What to work on:
Write every line of the material out exactly as shown.
┌──
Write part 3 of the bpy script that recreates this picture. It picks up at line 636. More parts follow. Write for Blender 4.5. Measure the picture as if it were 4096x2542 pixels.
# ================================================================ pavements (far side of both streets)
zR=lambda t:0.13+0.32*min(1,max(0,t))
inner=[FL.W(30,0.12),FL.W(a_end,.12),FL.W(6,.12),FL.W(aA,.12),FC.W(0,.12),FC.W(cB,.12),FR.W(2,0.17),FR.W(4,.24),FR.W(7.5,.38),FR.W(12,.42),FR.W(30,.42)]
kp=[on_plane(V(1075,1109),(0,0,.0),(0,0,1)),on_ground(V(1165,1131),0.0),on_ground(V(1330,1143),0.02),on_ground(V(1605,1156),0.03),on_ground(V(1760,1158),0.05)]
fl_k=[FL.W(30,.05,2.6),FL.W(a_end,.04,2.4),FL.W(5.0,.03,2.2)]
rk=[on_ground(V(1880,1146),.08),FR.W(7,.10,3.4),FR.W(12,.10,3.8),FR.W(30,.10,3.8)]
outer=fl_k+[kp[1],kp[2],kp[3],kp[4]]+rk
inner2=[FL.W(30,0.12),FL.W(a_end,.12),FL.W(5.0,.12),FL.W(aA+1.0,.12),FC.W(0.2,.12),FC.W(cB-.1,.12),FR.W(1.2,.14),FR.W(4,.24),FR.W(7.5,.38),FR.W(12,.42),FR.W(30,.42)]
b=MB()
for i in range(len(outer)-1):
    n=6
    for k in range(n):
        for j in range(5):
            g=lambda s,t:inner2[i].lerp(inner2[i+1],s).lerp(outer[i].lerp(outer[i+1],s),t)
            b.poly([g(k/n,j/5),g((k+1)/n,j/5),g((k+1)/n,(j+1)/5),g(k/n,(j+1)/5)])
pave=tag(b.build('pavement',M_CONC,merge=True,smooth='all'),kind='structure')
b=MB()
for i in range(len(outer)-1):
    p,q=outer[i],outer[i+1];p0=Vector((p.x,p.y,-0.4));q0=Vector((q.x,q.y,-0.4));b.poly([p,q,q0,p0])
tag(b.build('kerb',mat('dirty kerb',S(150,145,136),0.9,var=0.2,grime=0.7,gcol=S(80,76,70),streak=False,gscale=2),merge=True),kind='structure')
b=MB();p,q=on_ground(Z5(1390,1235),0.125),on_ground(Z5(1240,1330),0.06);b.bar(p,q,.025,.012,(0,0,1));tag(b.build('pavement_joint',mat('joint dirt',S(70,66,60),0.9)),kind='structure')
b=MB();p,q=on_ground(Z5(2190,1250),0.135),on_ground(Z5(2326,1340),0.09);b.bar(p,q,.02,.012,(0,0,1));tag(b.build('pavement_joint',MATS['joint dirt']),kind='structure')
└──
Output for this task:
Write part 3 of the bpy script that recreates this picture. It picks up at line 636. More parts follow. Write for Blender 4.5. Measure the picture as if it were 4096x2542 pixels.
# ================================================================ pavements (far side of both streets)
zR=lambda t:0.13+0.32*min(1,max(0,t))
inner=[FL.W(30,0.12),FL.W(a_end,.12),FL.W(6,.12),FL.W(aA,.12),FC.W(0,.12),FC.W(cB,.12),FR.W(2,0.17),FR.W(4,.24),FR.W(7.5,.38),FR.W(12,.42),FR.W(30,.42)]
kp=[on_plane(V(1075,1109),(0,0,.0),(0,0,1)),on_ground(V(1165,1131),0.0),on_ground(V(1330,1143),0.02),on_ground(V(1605,1156),0.03),on_ground(V(1760,1158),0.05)]
fl_k=[FL.W(30,.05,2.6),FL.W(a_end,.04,2.4),FL.W(5.0,.03,2.2)]
rk=[on_ground(V(1880,1146),.08),FR.W(7,.10,3.4),FR.W(12,.10,3.8),FR.W(30,.10,3.8)]
outer=fl_k+[kp[1],kp[2],kp[3],kp[4]]+rk
inner2=[FL.W(30,0.12),FL.W(a_end,.12),FL.W(5.0,.12),FL.W(aA+1.0,.12),FC.W(0.2,.12),FC.W(cB-.1,.12),FR.W(1.2,.14),FR.W(4,.24),FR.W(7.5,.38),FR.W(12,.42),FR.W(30,.42)]
b=MB()
for i in range(len(outer)-1):
    n=6
    for k in range(n):
        for j in range(5):
            g=lambda s,t:inner2[i].lerp(inner2[i+1],s).lerp(outer[i].lerp(outer[i+1],s),t)
            b.poly([g(k/n,j/5),g((k+1)/n,j/5),g((k+1)/n,(j+1)/5),g(k/n,(j+1)/5)])
pave=tag(b.build('pavement',M_CONC,merge=True,smooth='all'),kind='structure')
b=MB()
for i in range(len(outer)-1):
    p,q=outer[i],outer[i+1];p0=Vector((p.x,p.y,-0.4));q0=Vector((q.x,q.y,-0.4));b.poly([p,q,q0,p0])
tag(b.build('kerb',mat('dirty kerb',S(150,145,136),0.9,var=0.2,grime=0.7,gcol=S(80,76,70),streak=False,gscale=2),merge=True),kind='structure')
b=MB();p,q=on_ground(Z5(1390,1235),0.125),on_ground(Z5(1240,1330),0.06);b.bar(p,q,.025,.012,(0,0,1));tag(b.build('pavement_joint',mat('joint dirt',S(70,66,60),0.9)),kind='structure')
b=MB();p,q=on_ground(Z5(2190,1250),0.135),on_ground(Z5(2326,1340),0.09);b.bar(p,q,.02,.012,(0,0,1));tag(b.build('pavement_joint',MATS['joint dirt']),kind='structure')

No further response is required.